Marcel Duchamp, The Museum of Modern Art Bulletin Bulletin,, New York: The Museum of Modern Art, 1946, pp. 19–21
"The great trouble with art in this country [America] at present, and apparently in France also, is that there is no spirit of revolt—no new ideas appearing among the younger artists. They are following along the paths beaten out by their predecessors, trying to do better what their predecessors have already done. In art there is no such thing as perfection. And a creative lull occurs always when artists of a period are satisfied to pick up a predecessor's work where he dropped it and attempt to continue what he was doing. When on the other hand you pick up something from an earlier period and adapt it to your own work an approach can be creative. The result is not new; but it is new insomuch as it is a different approach.

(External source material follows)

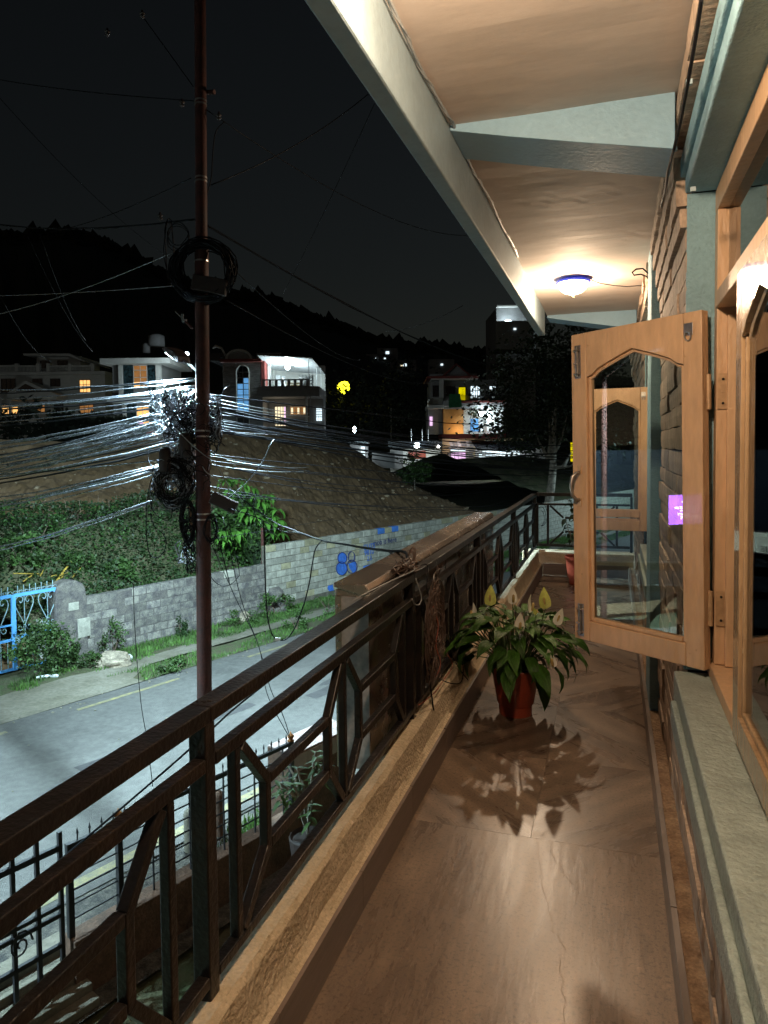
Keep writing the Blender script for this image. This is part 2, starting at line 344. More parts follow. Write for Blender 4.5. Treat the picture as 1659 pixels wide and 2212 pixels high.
def tilemat(ang):
    if ang not in mats_t:
        mats_t[ang] = tile_extra(pm('veined_floor_tile_%d' % round(math.degrees(ang) % 360), (.245, .172, .118), .29, var=.09, sc_=1.8, bump=.05, bsc=9, rv=.05, col2=(.145, .102, .074), stretch=(4.5, .8, 1, ang), c2amt=.45), ang)
    return mats_t[ang]
def floor_tile(x0, x1, y0, y1, ang):
    g = .0007; b = MB(); b.box(x0 + g, x1 - g, y0 + g, y1 - g, FL - .012, FL + rnd.uniform(-.0003, .0003))
    b.build('tile', tilemat(ang), floor)
xs = [-.765, -.295, .175]
y = -1.5; k = 0
for y0, y1 in [(-1.5, -.3), (-.3, .9), (.9, 2.69)]:
    floor_tile(-.765, .175, y0, y1, .05 if y0 > 1 else .0)
y = 2.69; k = 0
while y < 8.27:
    y1 = min(8.278, y + .71)
    for i in (0, 1):
        floor_tile(xs[i], xs[i + 1], y, y1, PI / 4 * (1 if (k + i) % 2 == 0 else -1))
    y = y1; k += 1
    if 8.278 - y < .05: break
for pts in ([(-.262, 2.66), (-.235, 2.45), (-.19, 2.30), (-.165, 2.18), (-.135, 2.11)], [(-.142, 2.07), (-.13, 1.97), (-.12, 1.86), (-.10, 1.80)], [(-.22, 2.63), (-.17, 2.52), (-.13, 2.44)], [(-.255, 2.70), (-.17, 3.0), (-.09, 3.22), (-.04, 3.4)]):
    b = MB()
    for i in range(len(pts) - 1):
        for k in range(5):
            u0, u1 = k / 5, (k + 1) / 5; f = lambda u: V((pts[i][0] + (pts[i + 1][0] - pts[i][0]) * u + .014 * noise.noise(((i + u) * 2.7, 0, pts[0][0] * 9)) + .006 * noise.noise(((i + u) * 9, 3, pts[0][0] * 9)), pts[i][1] + (pts[i + 1][1] - pts[i][1]) * u, FL + .0012)); a_, c_ = f(u0), f(u1); wd = .0006 + .0005 * abs(noise.noise(((i + u0) * 3, 5, 1)))
            b.add([a_ - X1 * wd, a_ + X1 * wd, c_ + X1 * wd, c_ - X1 * wd], [(0, 1, 2, 3)])
    b.build('filled_crack', 'grout', floor)
# kerb with skirting
cb = MB(); prof = [(-.775, FL), (-.775, -1.372), (-.787, -1.368), (-.800, -1.352), (-.806, -1.32), (-.812, -1.25), (-.826, -1.238), (-.86, -1.238), (-.905, -1.246), (-.908, -1.75)]
ny = 240; o = 0
for j in range(ny + 1):
    yy = -1.6 + (8.26 + 1.6) * j / ny
    for i, (px, pz) in enumerate(prof):
        w_ = .006 if 1 < i < 9 else 0
        px2 = px + w_ * noise.noise((yy * 5, i * 3.1, 0)) + w_ * .5 * noise.noise((yy * 19, i * 3.1, 5)); pz2 = pz + w_ * .8 * noise.noise((yy * 6, i * 2.1, 9))
        cb.v.append((px2, yy, pz2))
n_ = len(prof)
for j in range(ny):
    for i in range(n_ - 1): cb.f.append((j * n_ + i, j * n_ + i + 1, (j + 1) * n_ + i + 1, (j + 1) * n_ + i))
curb = struct(cb.build('balcony_kerb', 'curb', smooth=False))
for i in range(17):
    b = MB(); y0 = -1.5 + i * .6; b.box(-.775, -.763, y0 + .001, min(8.262, y0 + .599), FL, -1.368 + rnd.uniform(-.003, .002)); b.build('skirting_tile', 'skirt', curb)
cb = MB(); cb.box(-.999, .30, 8.29, 8.52, -1.72, -1.236); ec = struct(cb.build('end_kerb', 'curb', bevel=.012))
for i in range(2):
    b = MB(); b.box(-.76 + i * .47, -.292 + i * .467, 8.272, 8.29, FL, -1.366); b.build('skirting_tile', 'skirt', ec)
# ---------------------------------------------------------------- ceiling, fascia, tapered beams
b = MB(); nx, ny = 24, 150
for j in range(ny + 1):
    for i in range(nx + 1):
        x = -.50 + .80 * i / nx; y = -2.0 + 7.85 * j / ny
        b.v.append((x, y, CE + .004 * noise.noise((x * 2.5, y * 4, 0)) + .0013 * noise.noise((x * 3.5, y * 11, 3)) + (.004 * max(0, noise.noise((x * 60, y * 60, 3)) - .1) if noise.noise((x * 2.2 + 7, y * 2.2, 5)) > .25 else 0)))
for j in range(ny):
    for i in range(nx): q = j * (nx + 1) + i; b.f.append((q, q + 1, q + nx + 2, q + nx + 1))
b.box(-.50, .30, -2.0, 5.85, CE + .02, CE + .13)
ceil = struct(b.build('ceiling', 'ceiling', smooth=False, fixn=False))
b = MB(); b.box(-.555, -.50, -2.0, 5.62, .835, 1.19)
fas = struct(b.build('roof_edge_beam', 'fascia', bevel=.006))
# twisted cable along the fascia
pts = [(-.487 + .004 * math.sin(y * 9), y, CE - .012 - .008 * noise.noise((y * 2, 0, 0))) for y in [i * .06 for i in range(-5, 66)]]
b = MB(); b.tube(pts, .004, 5); b.tube([(p[0] + .006 * math.sin(p[1] * 80), p[1], p[2] + .005 * math.cos(p[1] * 80)) for p in pts], .0025, 4)
tag(b.build('ceiling_cable', 'greycable'), 'twisted grey cable pinned where the ceiling meets the roof edge beam', 'cable')
def beam(y0, th, zl, zr, label):
    b = MB(); b.prism((-.499, y0, 0), X1, Y1, Zv, [(0, 1.03), (0, zl), (.2, zl - (zl - zr) * .32), (.4, zl - (zl - zr) * .62), (.669, zr), (.669, 1.03)], th)
    struct(b.build('ceiling_beam', 'teal', bevel=.003))
beam(2.27, .24, 1.005, .857, ''); beam(5.80, .22, 1.0, .875, ''); beam(-1.3, .24, 1.005, .857, '')
# ---------------------------------------------------------------- stone clad wall (openings: two windows)
WX = .226
openings = [(.2, 2.545, -.93, .925), (4.25, 5.72, -.86, .80)]
b = MB()
def wallbox(y0, y1, z0, z1): b.box(.238, .50, y0, y1, z0, z1)
wallbox(-2, .25, -1.75, 1.02); wallbox(.25, 2.57, -1.75, -.80); wallbox(.25, 2.57, .83, 1.02); wallbox(2.57, 4.30, -1.75, 1.02)
wallbox(4.30, 5.70, -1.75, -.80); wallbox(4.30, 5.70, .78, 1.02); wallbox(5.70, 8.6, -1.75, 1.02); wallbox(-2, 8.6, -4.8, -1.75); wallbox(-2, 8.6, 1.16, 3.6)
wall = struct(b.build('stone_wall', 'mortar', fixn=False))
b = MB(); b.box(.184, .238, -1.5, 8.29, -1.5, -1.377); ld = struct(b.build('skirting_ledge', 'ledge', bevel=.006))
for i in range(16):
    b = MB(); y0 = -1.4 + i * .6; b.box(.1660, .1835, y0 + .001, min(8.27, y0 + .599), FL - .01, -1.369 + rnd.uniform(-.002, .002)); b.build('skirting_tile', 'skirt', ld)
stones = []
row = 0; z = -1.375
while z < 1.0:
    h = rnd.uniform(.068, .092); z1 = min(z + h, 1.015); y = -.4 + rnd.uniform(0, .3)
    while y < 8.4:
        L = rnd.choice([.18, .28, .38, .48, .6]) * rnd.uniform(.85, 1.2); y1 = y + L
        segs = [(y, y1)]
        for (oy0, oy1, oz0, oz1) in openings + [(3.84, 4.27, -9, 9)]:
            if z1 > oz0 + .005 and z < oz1 - .005:
                ns = []
                for (a, c) in segs:
                    if c <= oy0 or a >= oy1: ns.append((a, c)); continue
                    if a < oy0: ns.append((a, oy0))
                    if c > oy1: ns.append((oy1, c))
                segs = ns
        for (a, c) in segs:
            if c - a > .05 and a < 8.3: stones.append((a, c, z, z1))
        y = y1
    z = z1; row += 1
    if z > 1.0: break
def stone_piece(b, a, c, z0, z1):
    g = .0025; X = WX + rnd.uniform(-.006, .005) - (.05 * max(0, min(1, ((z0 + z1) / 2 - .62) / .34)) if a > 2.5 else (.056 if z1 > .93 else 0))
    m = 5 if c - a > .2 else 3
    top = [z1 - g + rnd.uniform(-.004, .003) for _ in range(m)]; bot = [z0 + g + rnd.uniform(-.003, .004) for _ in range(m)]
    ys = [a + g + (c - a - 2 * g) * i / (m - 1) for i in range(m)]
    xf = [X + rnd.uniform(-.002, .002) for _ in range(m)]
    vs = []; fs = []
    for i in range(m):
        vs += [(.242, ys[i], bot[i]), (xf[i] + .002, ys[i], bot[i]), (xf[i] - .001, ys[i] + rnd.uniform(-.003, .003), (top[i] + bot[i]) / 2), (xf[i] + .001, ys[i], top[i]), (.242, ys[i], top[i])]
    for i in range(m - 1):
        q = i * 5
        for k in range(4): fs.append((q + k, q + k + 1, q + k + 6, q + k + 5))
    fs.append((0, 1, 2, 3, 4)); q = (m - 1) * 5; fs.append((q + 4, q + 3, q + 2, q + 1, q)); b.add(vs, fs)
def dist_score(s): return ((s[1] - s[0]) * (s[3] - s[2])) / max(.5, (s[0] + s[1]) / 2 - .2) ** 3 if s[0] > 1.05 else 0
stones.sort(key=dist_score, reverse=True)
for s in stones[:296]:
    b = MB(); stone_piece(b, *s); b.build('stone', 'stone', wall)
b = MB()
for s in stones[296:]: stone_piece(b, *s)
stuff(b.build('small_stones', 'stone', wall))
# pilaster
b = MB(); b.box(.183, .245, 3.86, 4.25, -1.5, 1.02); pl = struct(b.build('pilaster', 'teal_rough', bevel=.004))
b = MB(); b.box(.170, .245, 3.85, 4.26, -1.5, -1.372); b.build('pilaster_base', 'teal', pl)
# ---------------------------------------------------------------- window surrounds (two step mouldings)
def surround(y0, y1, label):
    t = struct(thing('window_surround', (.2, (y0 + y1) / 2, -.9), None, None)) if False else None
    b = MB()
    b.box(.196, .330, y0, y1 - .01, -.86, -.762); b.box(.178, .196, y0, y1 - .13, -.90, -.822)
    s = b.build('window_sill', 'sill', bevel=.006)
    struct(s)
    b = MB(); b.box(.222, .40, y0, y1, .812, .868); b.box(.208, .40, y0, y1 + .03, .866, .925)
    struct(b.build('window_lintel', 'teal_rough', bevel=.005))
    b = MB(); b.box(.228, .42, y1, y1 + .026, -.76, .811)
    struct(b.build('window_reveal', 'teal_rough', bevel=.003))
surround(.25, 2.545, ''); surround(4.34, 5.72, '')
# moss drip stain objects are left to the material; window frame ------------------------------------
def frame_window(y0, y1, mull, nm):
    t = thing('window_frame', (.34, (y0 + y1) / 2, -.76), nm, 'window frame')
    FX0, FX1 = .312, .385
    def bb(name, x0, x1, a, c, z0, z1, be=.003, mat='wood'):
        b = MB(); b.box(x0, x1, a, c, z0, z1); return b.build(name, mat, t, bevel=be)
    bb('jamb', FX0, FX1, y1 - .062, y1 - .003, -.716, .734); bb('jamb', FX0, FX1, y0, y0 + .062, -.716, .734)
    bb('stop_bead', FX0 + .03, FX1 + .02, y1 - .082, y1 - .064, -.716, .40)
    bb('head', FX0, FX1, y0, y1 - .003, .736, .809); bb('bottom_rail', .300, FX1, y0, y1 - .003, -.761, -.718); bb('transom', FX0 - .004, FX1, y0 + .062, y1 - .062, .425, .475)
    for m_ in mull: bb('mullion', FX0, FX1, m_ - .03, m_ + .03, -.716, .424)
    bb('upper_pane', .345, .349, y0 + .062, y1 - .062, .476, .735, 0, 'glass')
    return t
frame_window(.25, 2.542, [1.97, 1.40, .83], 'cream painted wooden window frame set in the stone wall nearest the camera')
frame_window(4.34, 5.70, [5.0], 'cream painted wooden window frame in the stone wall beyond the teal pilaster')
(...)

"Art is produced by a succession of individuals expressing themselves; it is not a question of progress. Progress is merely an enormous pretension on our part. There was no progress for example in J.-B.-C. Corot over Phidias. And 'abstract or naturalistic' is merely a fashionable form of talking—today. It is no problem: an abstract painting may not look at all 'abstract' in 50 years. . . .
"The basis of my own work during the years just before coming to America in 1915 was a desire to break up forms--to 'decompose' them much along the lines the cubists had done. But I wanted to go further--much further--in fact in quite another direction altogether. This was what resulted in Nude Descending a Staircase, and eventually led to my large glass, La Mariée mise à nu par ses célibataires, même. . . .
"The reduction of a head in movement to a bare line seemed to me defensible. A form passing through space would traverse a line; and as the form moved the line it traversed would be replaced by another line—and another and another. Therefore I felt justified in reducing a figure in movement to a line rather than to a skeleton. Reduce, reduce, reduce was my thought;—but at the same time my aim was turning inward, rather than toward externals. And later, following this view, I came to feel an artist might use anything—a dot, a line, the most conventional or unconventional symbol—to say what he wanted to say. The Nude in this way was a direct step to The Large Glass, La Mariée mise à nu par ses célibataires, même. And in the King and Queen painted shortly after the Nude there are no human forms or indications of anatomy. But in it one can see where the forms are placed; and for all this reduction I would never call it an 'abstract' painting. . . .
"Futurism was an impressionism of the mechanical world. It was strictly a continuation of the Impressionist movement. I was not interested in that. I wanted to get away from the physical aspect of painting. I was much more interested in recreating ideas in painting. For me the title was very important. I was interested in making painting serve my purposes, and in getting away from the physicality of painting. For me [Gustave] Courbet had introduced the physical emphasis in the XIX century. I was interested in ideas—not merely in visual products. I wanted to put painting once again at the service of the mind. And my painting was, of course, at once regarded as 'intellectual' 'literary' painting. It was true I was endeavoring to establish myself as far as possible from 'pleasing' and 'attractive' physical paintings. That extreme was seen as literary. My King and Queen was a chess king and queen. . . .
"Dada was an extreme protest against the physical side of painting. It was a metaphysical attitude. It was intimately and consciously involved with 'literature.' It was a sort of nihilism to which I am still very sympathetic. It was a way to get out of a state of mind--to avoid being influenced by one's immediate environment, or by the past: to get away from cliches—to get free. The 'blank' force of dada was very salutary. It told you 'don't forget you are not quite so "blank" as you think you are.' Usually a painter confesses he has his landmarks. He goes from landmark to landmark. Actually he is a slave to landmarks—even to contemporary ones.
"Dada was very serviceable as a purgative. And I think I was thoroughly conscious of this at the time and of a desire to effect a purgation in myself. I recall certain conversations with [Francis] Picabia along these lines. He had more intelligence than most of our contemporaries. The rest were either for or against [Paul] Cézanne. There was no thought of anything beyond the physical side of painting. No notion of freedom was taught. No philosophical outlook was introduced. The cubists, of course, were inventing a lot at the time. They had enough on their hands at the time not to be worried about a philosophical outlook; and cubism gave me many ideas for decomposing forms. But I thought of art on a broader scale. There were discussions at the time of the fourth dimension and of non-Euclidean geometry. But most views of it were amateurish. [Jean] Metzinger was particularly attracted. And for all our misunderstandings through these new ideas we were helped to get away from the conventional way of speaking—from our cafe and studio platitudes."